Though Lincoln Lab was a significant part of his life, he was limited in what he could disclose about what he did.
“Much of what he worked on was part of either the space program or the missile defense program, and as such was literally a government secret,” said his son Francis II of Littleton, a Massachusetts Army National Guard colonel. “But Dad had great pride in the work and in the association with MIT.”
Mr. Magurn “was easy to talk to,” helpful to co-workers, and shared in generating new ideas, said a former colleague, Erv Schowengerdt of Newburyport.
Work required Mr. Magurn to spend considerable time in places as distant as the Marshall Islands in the Pacific and the White Sands Missile Range in New Mexico.
Back in Concord, he enjoyed his time with family.
“Camping was the iconic Magurn family activity above and beyond everything else,” said his son. “My father had his way of doing everything, including a military-like precision and discipline involved in loading the car and setting up the campsite. I still remember how some jobs, like carving the stick to hold the roll of paper towels, were coveted, while others, like filling and lugging the 2½ gallon water jug, were loathed.”
C. Ellen Magurn of Montpelier said her father was thrilled in 1980 when she gave him a 12-speed bicycle for Christmas.
Her father, she said, had started out a couple of years earlier “on a Frankenstein bike he built from stuff he found in the garage.” The bicycle, she said, often needed repairs and “it wasn’t unusual to see him walk the thing home. On Christmas Day when I wheeled the bike in, his reaction was complete surprise.”
The oldest of nine children, Mr. Magurn graduated in 1936 from Northeastern University with a bachelor’s degree in engineering.
His penchant for building things led him to the world of midget race cars.
“We would come out of Sunday School when we were younger,” said his friend Daniel Curley of Marlborough, “and the church was right next to the Ford dealership, and that race car would be on a trailer.”
His family said the pinnacle of Mr. Magurn’s racing career occurred in 1946 when he broke the dirt track record for eight laps at Seekonk Speedway. He continued visiting tracks for decades.
“We have a big vintage show every year at New Hampshire international speedway, and Francis would show up when he was in his 80s to talk to some of the old-timers,” Curley said. “He was 87, maybe 88 years old at that time, and he would still drive.”
The youngest of Mr. Magurn’s children, Walter of Chelmsford, was so enamored of his father’s racing that he also raced midget cars for several years.
Spending time at the track also led Mr. Magurn to the woman he married.

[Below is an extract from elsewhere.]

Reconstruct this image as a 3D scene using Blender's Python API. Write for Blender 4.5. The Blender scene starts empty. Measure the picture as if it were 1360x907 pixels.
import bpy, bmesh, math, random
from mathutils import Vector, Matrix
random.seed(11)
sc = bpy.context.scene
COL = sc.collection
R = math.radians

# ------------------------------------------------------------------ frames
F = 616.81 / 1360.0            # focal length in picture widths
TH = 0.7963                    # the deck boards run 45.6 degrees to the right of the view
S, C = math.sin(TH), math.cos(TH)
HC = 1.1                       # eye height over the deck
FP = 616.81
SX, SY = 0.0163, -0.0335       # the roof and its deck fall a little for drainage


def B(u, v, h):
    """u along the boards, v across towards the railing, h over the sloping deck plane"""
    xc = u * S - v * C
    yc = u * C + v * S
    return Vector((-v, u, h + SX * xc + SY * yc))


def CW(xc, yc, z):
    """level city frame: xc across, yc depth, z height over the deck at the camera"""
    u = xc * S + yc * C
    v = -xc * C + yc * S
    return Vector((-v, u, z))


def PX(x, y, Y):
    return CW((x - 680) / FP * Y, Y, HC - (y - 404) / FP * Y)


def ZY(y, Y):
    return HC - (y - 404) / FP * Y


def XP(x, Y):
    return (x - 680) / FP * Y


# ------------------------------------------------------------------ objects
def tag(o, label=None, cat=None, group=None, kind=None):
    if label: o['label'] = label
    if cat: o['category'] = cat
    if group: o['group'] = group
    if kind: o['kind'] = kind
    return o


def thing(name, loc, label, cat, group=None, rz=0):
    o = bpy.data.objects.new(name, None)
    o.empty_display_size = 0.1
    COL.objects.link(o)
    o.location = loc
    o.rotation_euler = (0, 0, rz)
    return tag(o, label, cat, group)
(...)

“In late summer 1948, my brother took me to a midget race, where he introduced me to this grease-covered driver who I thought was a mess and would never clean up,” said his wife, the former Charlotte E. Cain. “The first time he asked me out I said no, but I eventually saw him cleaned up in a sport coat and that was it.”
Mr. Magurn, she recalled, “was very handsome and confident,” and had “a gentle way about him. On our first date he took me for a ride in an airplane.”

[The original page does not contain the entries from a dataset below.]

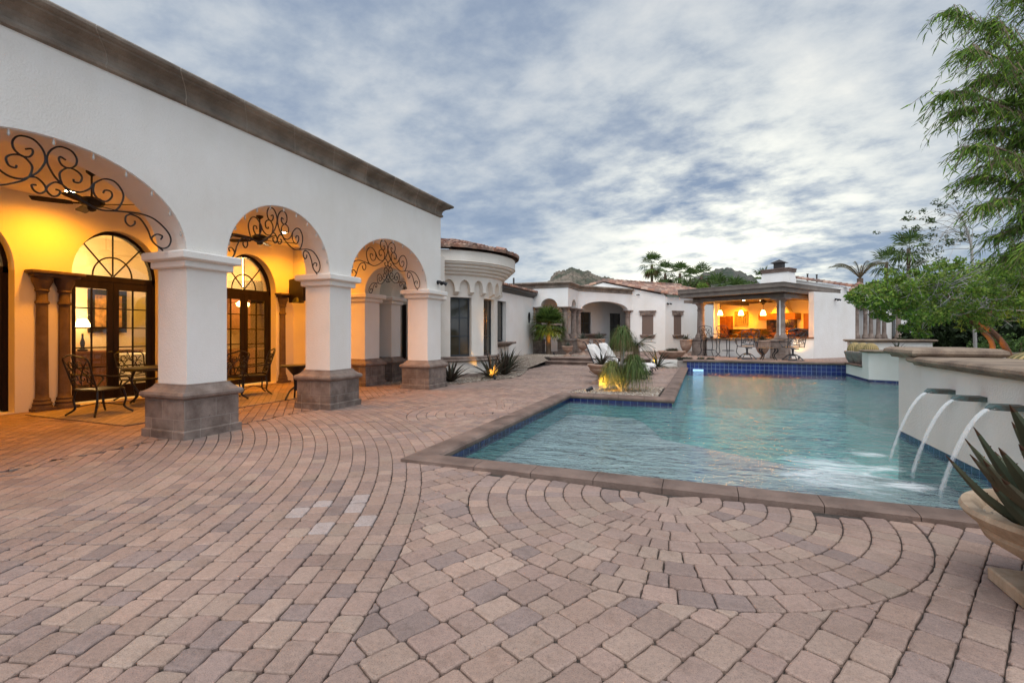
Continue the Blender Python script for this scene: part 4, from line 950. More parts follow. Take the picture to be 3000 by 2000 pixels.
# scalloped arches on little corbels
per=13.2
def zb(a):
    x=((a+51.9+per/2)%per)-per/2; h=4.9
    return 2.72 if abs(x)>h else 2.76+0.32*math.sqrt(max(0,1-(x/h)**2))
m=MB()
a=-122
aa=[]; 
k0=-51.9-5*per
for j in range(18):
    c=k0+j*per
    if c>90: break
    n=14; 
    cyl(m,2.0,2.25,0,3.24,c-4.9,c+4.9,16,zb=lambda q:zb(max(c-4.899,min(c+4.899,q))))
    cyl(m,2.0,2.25,2.72,3.24,c+4.9,c+per-4.9,2)
m.build('corbel_arches','cream',TU)
for j in range(18):
    m=MB(); c=k0+j*per+per/2
    if c>95: break
    w=(per-9.8)/2*1.25
    # tapered little bracket
    P=[]
    for r,z,ww in((2.27,2.74,w),(2.27,2.70,w),(2.16,2.62,w*0.8),(2.10,2.60,w*0.8)):
        P.append([m.vert(TC+Vector((r*cos(rad(c+s*ww)),r*sin(rad(c+s*ww)),z))) for s in(-1,1)])
    P.insert(0,[m.vert(TC+Vector((2.06*cos(rad(c+s*w)),2.06*sin(rad(c+s*w)),2.74))) for s in(-1,1)])
    for p,q in zip(P,P[1:]): m.face((p[0],p[1],q[1],q[0]))
    m.face([p[0] for p in P]); m.face([p[1] for p in P][::-1]); m.build('corbel','cream',TU)
st=[]; z=3.22; r=2.25
for k in range(4):
    r2=r+0.105; st+=[(r,z),(r+0.06,z+0.008),(r2,z+0.04),(r2+0.005,z+0.075)]; z+=0.095; r=r2
st+=[(r+0.05,z),(2.71,z+0.01),(2.71,3.92),(1.9,3.93)]
m=MB(); ringmould(m,[(2.0,3.2)]+st,-130,95,72); m.smooth=True; m.build('stepped_cornice','cream',TU)
TPAL=[(0.33,0.165,0.11),(0.25,0.13,0.095),(0.40,0.24,0.17),(0.19,0.125,0.10),(0.44,0.30,0.23),(0.30,0.19,0.15)]
def barrel(mb,p,q,r0,r1,up,col,n=6,sagk=0.0):
    p=Vector(p);q=Vector(q);d=(q-p).normalized();up=Vector(up);s=d.cross(up).normalized();u=s.cross(d)
    A=[];B=[]
    for k in range(n+1):
        a=pi*k/n
        A.append(mb.vert(p+s*(r0*cos(a))+u*(r0*sin(a)))); B.append(mb.vert(q+s*(r1*cos(a))+u*(r1*sin(a))))
    for k in range(n): mb.face((A[k],A[k+1],B[k+1],B[k]),col)
    mb.face(A,col)
def tiles(mb,O,E,S,L,D,w=0.235,course=0.36,r=0.095,jit=0.012):
    # O eave corner, E unit along the eave, S unit up the slope, L eave length, D slope length
    O=Vector(O);E=Vector(E).normalized();S=Vector(S).normalized(); up=E.cross(S)
    if up.z<0: up=-up
    nx=int(L/w); ny=max(1,int(D/course)); w=L/nx; course=D/ny
    a,b=O-up*0.0,O+E*L; mb.face([mb.vert(v) for v in(O,O+E*L,O+E*L+S*D,O+S*D)],(0.16,0.10,0.08))
    for i in range(nx):
        for j in range(ny):
            c=R.choice(TPAL); k=R.uniform(.85,1.15); c=tuple(v*k for v in c)
            x=(i+0.5)*w+R.uniform(-jit,jit); p=O+E*x+S*(j*course-0.03)+up*(0.03+R.uniform(0,jit)); q=O+E*x+S*((j+1)*course+0.03)+up*0.012
            barrel(mb,p,q,r*1.05,r*0.9,up,c)
m=MB()
m.smooth=False
for j in range(76):
    a=rad(-130+225*j/75); dr=Vector((cos(a),sin(a),0))
    for k in range(5):
        r0=2.84-0.36*k; r1=r0-0.40; z0=3.97+0.115*k+R.uniform(0,0.03); c=R.choice(TPAL); kk=R.uniform(.8,1.1); f=r0/2.84
        barrel(m,TC+dr*r0+Vector((0,0,z0)),TC+dr*r1+Vector((0,0,z0+0.10)),0.095*f+0.012,0.085*f,(0,0,1),tuple(v*kk for v in c))
    if j%9==4: barrel(m,TC+dr*2.80+Vector((0,0,4.06)),TC+dr*2.45+Vector((0,0,4.16)),0.10,0.09,(0,0,1),R.choice(TPAL))
rows=[[m.vert(TC+Vector((r*cos(rad(-130+225*k/40)),r*sin(rad(-130+225*k/40)),z))) for k in range(41)] for r,z in((2.76,3.93),(0.3,4.72))]
for k in range(40): m.face((rows[0][k],rows[0][k+1],rows[1][k+1],rows[1][k]),(0.15,0.1,0.08))
m.build('tile_roof','rooftile',TU)
def flatwin(par,O,U,N,w,z0,z1,cols,rows,glass='glassdark',fw=0.05,bar=0.012,mt='dframe',depth=0.04):
    O=Vector(O);U=Vector(U).normalized();N=Vector(N).normalized(); Z=Vector((0,0,1))
    m=MB()
    def bx(u0,u1,a,b,d0,d1):
        P=[O+U*u+Z*z-N*d for d in(d0,d1) for u,z in((u0,a),(u1,a),(u1,b),(u0,b))]; i=[m.vert(p) for p in P]
        for f in((0,1,2,3),(7,6,5,4),(0,4,5,1),(1,5,6,2),(2,6,7,3),(3,7,4,0)): m.face([i[k] for k in f])
    bx(0,fw,z0,z1,0,depth); bx(w-fw,w,z0,z1,0,depth); bx(fw,w-fw,z0,z0+fw,0,depth); bx(fw,w-fw,z1-fw,z1,0,depth)
    for k in range(1,cols): u=fw+(w-2*fw)*k/cols; bx(u-bar,u+bar,z0+fw,z1-fw,0.01,depth)
    for k in range(1,rows): z=z0+fw+(z1-z0-2*fw)*k/rows; bx(fw,w-fw,z-bar,z+bar,0.012,depth-0.002)
    f=m.build('window',mt,par)
    g=MB(); P=[O+U*u+Z*z-N*(depth-0.01) for u,z in((fw,z0+fw),(w-fw,z0+fw),(w-fw,z1-fw),(fw,z1-fw))]; g.poly(P); g.build('window_glass',glass,f); return f
for w in WINS:
    a=rad(w); n=Vector((cos(a),sin(a),0)); u=Vector((-sin(a),cos(a),0)); hw=2.0*sin(rad(WH))
    flatwin(TU,TC+n*1.94-u*hw,u,n,2*hw,0.665,2.54,2,3)
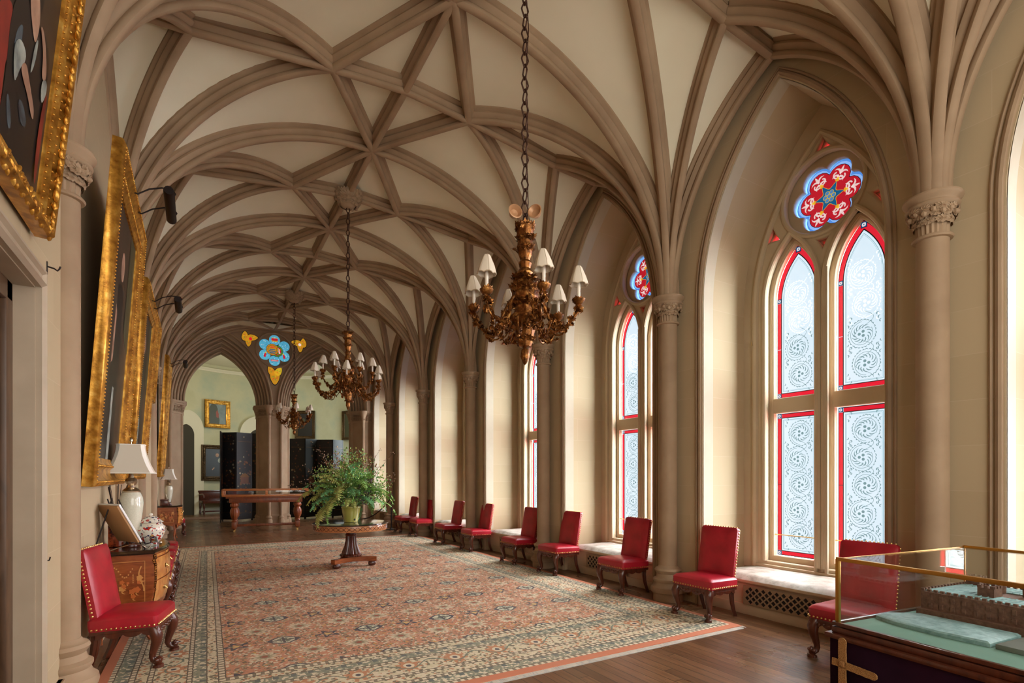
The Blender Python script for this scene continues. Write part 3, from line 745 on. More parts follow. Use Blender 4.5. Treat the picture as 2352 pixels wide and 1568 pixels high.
# clustered piers
def pier_poly(w, nose, y0, y1, side=0):
    P = [(-nose, y0), (nose, y0), (w, y0 + .42), (w, y1), (-w, y1), (-w, y0 + .42)]
    return P
def pier(x, label, half=0):
    e = tag(empty('pier', (x, YE, 0)), label, 'pier', 'clustered piers of the far arches')
    w = .47
    P = pier_poly(w, .16, -.06, .8)
    b = MB().prism([(a * 1.0, c) for a, c in P], 0, 3.5)
    b.build('core', STONE, e)
    sh = MB(); spots = [(-.18, -.05), (.18, -.05), (-w + .02, .38), (w - .02, .38), (-w + .03, .74), (w - .03, .74)]
    for a, c in spots: sh.tube([(a, c, .3), (a, c, 3.5)], .055, 12)
    sh.build('shafts', STONE, e)
    bs = MB()
    for a, c in spots: bs.lathe([(.115, 0), (.115, .14), (.10, .18), (.085, .22), (.10, .25), (.08, .29), (.06, .32)], 12, 0, XF((a, c, 0)))
    bs.prism([(a * 1.08, c - .04) for a, c in P], 0, .16); bs.prism([(a * 1.04, c - .02) for a, c in P], .30, .345)
    bs.build('base', STONE, e)
    cp = MB(); cp.prism([(a * 1.05, c - .03) for a, c in P], 3.50, 3.54).prism([(a * 1.02, c - .02) for a, c in P], 3.54, 3.78).prism([(a * 1.14, c - .07) for a, c in P], 3.78, 3.83).prism([(a * 1.2, c - .10) for a, c in P], 3.83, 3.90)
    for a, c in spots: cp.lathe([(.07, 3.5), (.07, 3.6), (.12, 3.78), (.15, 3.82), (.15, 3.9)], 12, 0, XF((a, c, 0)))
    cp = cp.build('capital', STONE, e)
    lf_ = MB(); q = random.Random(9); PP = [P[5], P[0], P[1], P[2]]
    for i in range(3):
        (x0, y0), (x1, y1) = PP[i], PP[i + 1]; nn = max(2, int(math.hypot(x1 - x0, y1 - y0) / .085)); dx, dy = x1 - x0, y1 - y0; l = math.hypot(dx, dy); nx, ny = dy / l, -dx / l
        for j in range(nn + 1):
            f = j / nn
            for zz, s_ in ((3.56, .045), (3.66, .05)):
                M = frame((lerp(x0, x1, f) + nx * .02, lerp(y0, y1, f) + ny * .02 - .01, zz), (dx / l, dy / l, 0), (nx * .35, ny * .35, .94), (nx * .94, ny * .94, -.35))
                leaf(lf_, M, s_ * q.uniform(.85, 1.2), 0.8)
                lf_.ball((lerp(x0, x1, f) + nx * .05, lerp(y0, y1, f) + ny * .05 - .01, zz + .06), .02, u=6, v=4)
    lf_.build('capital_foliage', STONE, cp)
    return e
pier(XC, 'middle clustered stone pier between the two far arches, behind the long display table')
pier(XL - .02, 'clustered stone pier at the picture-wall end of the far arches, beyond the far lamp')
pier(XR + .02, 'clustered stone pier at the window-wall end of the far arches, behind the fern')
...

He had learned to fly at Hanscom Field in Bedford during World War II.
Mr. Magurn also was proud of his affiliation with groups that advocate for the elderly.
“My father was selfless and purposeful,” Francis Magurn said. “His sense of fairness really gave him the drive to stand up and make a difference for a slice of the population he felt was underrepresented.”

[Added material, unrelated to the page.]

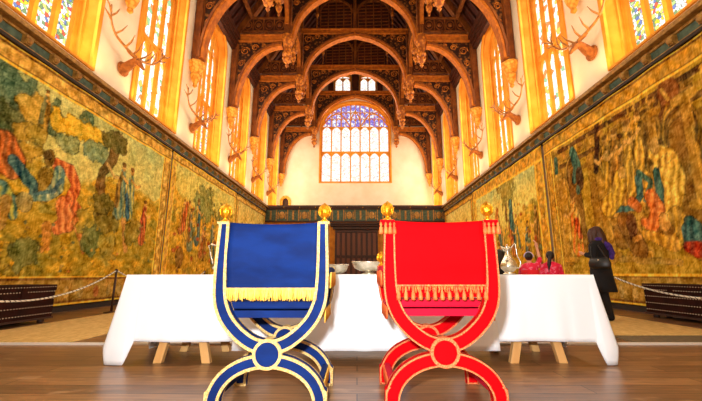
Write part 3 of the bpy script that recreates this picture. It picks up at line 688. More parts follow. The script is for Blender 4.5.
# --- right, first
t = Tap(TXR, .5, 11.05, .14, 4.95, .027); t.fill((134,110,32), np.ones_like(t.Y)); t.mix(np.clip((fbm(t.Y,t.Z,1.2,3)-.4)*3,0,1)*.5,(108,88,32))
P = t.pt
def column(y, w=.18, z0=1.2, z1=4.5, c=(158,124,40), c2=(92,66,22)):
    t.stroke([(y,z0),(y,z1)],w,c,c2,0,True); t.stroke([(y-w*.5,z0),(y-w*.5,z1)],w*.25,(188,150,62),None,0,True)
    for zz in (z0,z1): t.stroke([(y-w*1.4,zz),(y+w*1.4,zz)],.1,(176,136,50),None,0,True)
for px in (556,562,594,601,628,690,): column(P((px,180))[0], .2)
for k,(z,c) in enumerate(((4.35,(80,50,20)),(4.1,(150,114,36)),(3.9,(90,62,22)),(3.6,(146,110,34)))): t.stroke([(3.0,z),(10.2,z)],.07,c,None,0,True)
t.stroke([P((596,110)),P((596,170))],.1,(60,34,16),None,0,True); t.stroke([P((592,88)),P((640,66)),P((690,40))],[.06,.08,.1],(60,40,18),None,0,True)
t.ell((86,50,20),(652,152),None,(.42,.8)); t.ell((70,36,18),(638,152),None,(.25,.6)); t.ell((140,60,24),(612,145),None,(.28,.35))
t.stroke([(665,100),(665,135)],[.28,.3],(84,52,22)); t.ell((140,100,36),(678,96),None,(.3,.3)); t.ell((126,74,30),(668,92),None,(.25,.3))
for i in range(7): t.stroke([(625+i*7,92+i*2),(628+i*6,125)],.03,(170,132,48))
t.stroke([(688,130),(692,172)],[.07,.07],(52,84,86)); t.stroke([(696,128),(701,180)],[.09,.09],(104,92,50))
for px,pz in ((562,4.0),(601,4.0),(640,4.2),(676,3.9)):      # round arches and coffers
    y_ = P((px+8,150))[0]
    for rr,cc in ((.62,(176,142,60)),(.52,(104,74,28)),(.44,(140,108,40))): t.ell(cc,(y_,pz-.5),None,(rr*.7,rr),raw=True)
    t.stroke([(y_,1.6),(y_,pz-.5)],.3,(112,84,30),(84,60,22),0,True)
for k in range(9):
    y_ = 3.2+k*.8; t.stroke([(y_,4.1),(y_+.1,4.35)],.04,(186,150,66),None,0,True); t.ell((150,112,44),(y_+.4,4.22),None,(.14,.07),raw=True)
for px in (610,636,660,697): column(P((px,170))[0],.13,2.0,4.0,(176,144,62))
# second-plane people
for px,py,h,c in ((612,196,1.5,(168,134,44)),(624,196,1.6,(152,112,40)),(636,190,1.6,(176,142,56)),(646,178,1.5,(188,150,60))): t.person(*P((px,py)),h,c,cloak=(110,86,36),robe2=tuple(v*.6 for v in c))
t.stroke([(655,152),(666,160),(672,182),(668,206)],[.2,.28,.34,.36],(196,164,78),(140,112,44),1); t.ell((196,160,90),(655,146),None,(.15,.19)); t.stroke([(668,158),(650,170)],[.1,.07],(192,156,72),None,1)
t.stroke([(656,172),(660,190),(660,206)],[.1,.12,.1],(46,90,98),(28,54,64),1); t.stroke([(638,178),(640,196),(634,208),(614,210)],[.09,.1,.08,.07],(44,92,108),(30,60,76),1)
t.stroke([(638,172),(650,182),(646,200)],.07,(60,100,100),None,1)
t.stroke([(650,196),(658,210),(652,226),(644,222)],[.16,.2,.16,.1],(184,106,50),(130,66,30),1); t.stroke([(632,202),(638,208)],.12,(176,96,40))
t.stroke([(620,178),(618,196),(608,206)],[.22,.26,.3],(176,148,52),(120,92,30),1); t.ell((190,156,84),(622,172),None,(.13,.16))
t.stroke([(640,234),(652,236),(672,244),(684,236)],[.1,.13,.16,.2],(178,140,54),(120,88,32),1); t.ell((192,150,80),(664,222),None,(.14,.2)); t.stroke([(676,216),(684,230),(690,240)],[.2,.22,.2],(150,124,48),(100,80,30),1)
t.stroke([(688,230),(694,242),(702,246)],[.15,.2,.2],(44,86,104),(26,52,66),1); t.stroke([(690,222),(702,232)],[.12,.14],(52,90,100),None,1); t.stroke([(688,246),(700,250)],[.1,.16],(150,48,24),(96,30,16),1)
t.stroke([(624,222),(640,250)],.25,(120,84,30)); t.ell((100,60,28),(632,226),None,(.16,.3)) ; t.stroke([(640,238),(634,240)],.07,(200,150,80))
# left part by the seam
t.stroke([(572,152),(577,166),(574,180)],[.16,.2,.14],(54,92,92),(34,60,62),1); t.ell((70,44,20),(580,178),None,(.2,.35)); t.ell((70,104,96),(578,190),None,(.12,.14))
t.person(*P((578,248)),1.5,(176,92,40),robe2=(150,120,44),cloak=(186,150,70)); t.stroke([(576,222),(580,236)],[.14,.1],(190,86,40),None,1); t.stroke([(556,160),(557,172)],.1,(54,90,90))
t.stroke([(600,258),(680,262)],.07,(160,130,60)); t.border(.44,.66,(170,128,36)); t.build('big tapestry hanging on right wall, robed figures among columns and arches')
# --- right, second and third
t = Tap(TXR, 11.2, 18.3, .14, 4.95, .045); landscape(t, 3.0, (170,158,92),(108,140,128),(162,130,44),(140,112,30)); t.stroke([(507,220),(505,192)],.12,(120,90,40)); t.foliage((130,116,50),(505,186),(.8,.8),(96,92,44)); crowd(t,9,11,z=(.9,1.8),cols=((160,96,44),(84,110,100),(176,146,60),(130,96,36),(60,92,104),(180,150,90)))
t.stroke([(510,202),(512,226)],[.14,.18],(60,96,104),None,1); t.stroke([(497,210),(496,230)],[.14,.16],(176,110,50),None,1); t.border(.5,.5,(190,140,44)); t.build('golden tapestry with a broad tree and walkers, middle of the three on the right wall')
t = Tap(TXR, 18.4, 24.3, .14, 4.95, .06); landscape(t, 3.2, (176,156,90),(130,140,110),(170,134,50),(150,118,40)); crowd(t,9,15); t.border(.36,.5,(190,140,44)); t.build('faded gold tapestry on right wall ending at the gallery screen')

# ------------------------------------------------------------------ stag heads
def make_stag():
    o = thing('stag_head', 'x', 'stag head')
    m = MB(); m.tube([(0,-.02,-.12),(0,.14,-.03),(0,.28,.08),(0,.38,.13)],[.15,.125,.1,.09],12); m.tube([(0,.37,.14),(0,.46,.06),(0,.56,-.06),(0,.61,-.13)],[.09,.082,.052,.044],12)
    m.ball((0,.62,-.14),(.045,.04,.04)); m.ball((.06,.45,.1),.03); m.ball((-.06,.45,.1),.03)
    m.build('head', M['fur'], o, remesh=.018)
    for s in (-1,1):
        m = MB(); m.tube([(s*.1,.36,.18),(s*.2,.33,.24),(s*.28,.31,.25)],[.03,.05,.01],8,.5); m.build('ear', M['fur'], o)
        m = MB(); m.ball((s*.082,.47,.105),.016,8,6); m.build('eye', M['eye'], o)
        m = MB(); B = spline([(s*.05,.4,.2),(s*.3,.34,.28),(s*.68,.3,.44),(s*.92,.34,.7),(s*1.05,.42,1.0)],4); m.tube(B,[.042-.026*i/(len(B)-1) for i in range(len(B))],7)
        for a,e in (((s*.12,.38,.25),(s*.2,.66,.5)),((s*.36,.33,.3),(s*.4,.6,.6)),((s*.7,.31,.46),(s*.58,.5,.76)),((s*.92,.34,.7),(s*1.2,.36,.84)),((s*.95,.36,.78),(s*.82,.44,1.06)),((s*.98,.37,.86),(s*1.24,.44,1.04))):
            mid = tuple((p+q)/2+d for p,q,d in zip(a,e,(0,.03,-.03))); m.tube([a,mid,e],[.028,.022,.008],6)
        m.build('antler', M['antler'], o)
    m = MB(); m.lathe((0,0,0),[(.17,0),(.2,.02),(.18,.05)],16); q = m.build('mount', M['fur'], o); q.rotation_euler = (-PI/2,0,0); q.location = (0,0,-.1)
    return o
st0 = None
for s in (-1,1):
    for i,y in enumerate(BAYS[1:6]):
        o = make_stag() if st0 is None else copy_tree(st0); st0 = st0 or o
        o.location = (CX+s*(HALF-.03), y+([.25,.4,.6,.7,.3] if s<0 else [-.25,.1,.2,.7,.5])[i], ([6.35,6.4,6.5,6.5,6.5] if s<0 else [6.5,6.6,6.6,6.6,6.5])[i]); o.rotation_euler = (0,0, -PI/2 - .12 if s < 0 else PI/2 + .12)
        side = 'left' if s<0 else 'right'
        tag(o, ['stag head with great spreading antlers, the closest one on the %s wall','stag head with pale antlers, second from the camera along the %s wall','stag head on the third white pier of the %s wall','small looking stag head on the fourth white pier of the %s wall','most distant stag head on the %s wall, beside the gallery front'][i] % side, 'stag head', 'mounted stag heads on the side walls')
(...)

Walter Lawler, who formerly worked at Lincoln Lab, said he was at a meeting of the Wakefield Retired Men’s Club “and I looked up one time and there was Fran coming to give a talk to seniors about what they could do and what they could get. His speech was very informative and useful.”
Francis added that his father “just couldn’t fritter away his time. I once asked why he didn’t take it easy in his retirement, go fishing or just take a rest, and his response was, ‘I’ll get plenty of rest when I’m 6 feet under.’”
A service has been held for Mr. Magurn, who, in addition to his wife and four children, leaves a brother, Albert of Concord; four sisters, Mary Giles of Naples, Fla., Martha Ivey of Torrance, Calif., Esther Capozzoli of Escondido, Calif., and Louise Smersh of Everett, Wash.; and seven grandchildren.
When Mr. Magurn became ill, the kindness he showed others was returned. His grandchildren and other children who lived nearby would “make him cookies or muffins, which he loved,” his wife said.
“Fran loved children,” she added. “He loved to hear them in the neighborhood, and his eyes would light up when they would bring drawings and pictures for him. During his illness he always had drawings from the grandchildren or neighborhood kids hanging on the walls.”